Saat diminta KPK untuk hadir sebagai saksi untuk tersangka Anang Sugiana Sudihardjo, direktur Quadra Solution, Setnov memilih panen padi dan mengunjungi konstituennya di Kupang, Nusa Tenggara Timur.
Setnov juga menolak panggilan KPK dengan dalih memiliki hak imunitas sebagai anggota DPR sehingga pemanggilan harus seizin Presiden. Semua dilakukan untuk ‘lolos’ dari sangkaan mahaberat dalam proyek KTP elektronik ini.
Hari ini, Rabu (15/11/2017), Setya Novanto juga menolak lagi hadir ke KPK untuk diperiksa sebagai tersangka.

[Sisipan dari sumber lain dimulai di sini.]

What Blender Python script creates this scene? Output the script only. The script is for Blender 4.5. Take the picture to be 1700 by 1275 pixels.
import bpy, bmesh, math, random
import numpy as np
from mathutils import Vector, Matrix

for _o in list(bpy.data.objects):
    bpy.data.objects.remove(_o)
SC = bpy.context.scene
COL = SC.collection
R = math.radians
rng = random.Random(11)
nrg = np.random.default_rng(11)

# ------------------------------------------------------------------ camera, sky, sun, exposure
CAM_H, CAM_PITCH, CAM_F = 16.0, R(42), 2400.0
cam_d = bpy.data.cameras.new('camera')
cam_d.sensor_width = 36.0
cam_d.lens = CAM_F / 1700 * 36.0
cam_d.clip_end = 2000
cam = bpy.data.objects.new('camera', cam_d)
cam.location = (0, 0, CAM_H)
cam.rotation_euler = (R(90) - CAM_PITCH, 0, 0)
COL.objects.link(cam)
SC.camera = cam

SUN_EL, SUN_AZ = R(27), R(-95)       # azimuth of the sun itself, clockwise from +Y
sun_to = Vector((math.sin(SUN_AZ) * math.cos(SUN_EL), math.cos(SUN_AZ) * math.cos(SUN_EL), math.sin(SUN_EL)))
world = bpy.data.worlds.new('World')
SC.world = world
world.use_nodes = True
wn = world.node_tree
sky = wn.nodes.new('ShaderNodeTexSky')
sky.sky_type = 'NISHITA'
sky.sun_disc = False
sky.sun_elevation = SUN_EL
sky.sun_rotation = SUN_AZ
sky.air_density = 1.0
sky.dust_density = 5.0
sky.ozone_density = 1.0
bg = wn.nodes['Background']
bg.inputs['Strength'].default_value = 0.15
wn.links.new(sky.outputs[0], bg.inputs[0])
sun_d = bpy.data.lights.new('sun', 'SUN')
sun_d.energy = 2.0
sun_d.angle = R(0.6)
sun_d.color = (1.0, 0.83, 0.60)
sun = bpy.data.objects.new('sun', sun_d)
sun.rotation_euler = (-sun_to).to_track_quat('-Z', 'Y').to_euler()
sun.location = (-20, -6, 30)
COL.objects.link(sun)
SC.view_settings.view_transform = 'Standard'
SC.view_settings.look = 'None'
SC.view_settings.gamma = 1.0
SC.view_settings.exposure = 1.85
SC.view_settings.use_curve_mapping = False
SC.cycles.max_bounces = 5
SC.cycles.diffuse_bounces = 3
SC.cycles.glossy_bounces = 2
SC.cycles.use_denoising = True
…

Kolega Setnov di DPR, seperti Wakil Ketua DPR Agus Hermanto dalam pernyataannya mengisyaratkan bahwa kasus korupsi merupakan tindak pidana khusus yang tidak perlu izin Presiden untuk memeriksa anggota DPR.
Dalam upaya menjerat Setnov, KPK memang tidak bisa sendiri. Keseriusan memberantas korupsi di negeri ini harus dilakukan bersama-sama. Apalagi ini menyangkut hak dasar publik terkait dengan kepemilikan identitas.
Jangan sampai KPK dikelabui dengan alasan sakit, apalagi sampai ada yang menyebut sakti.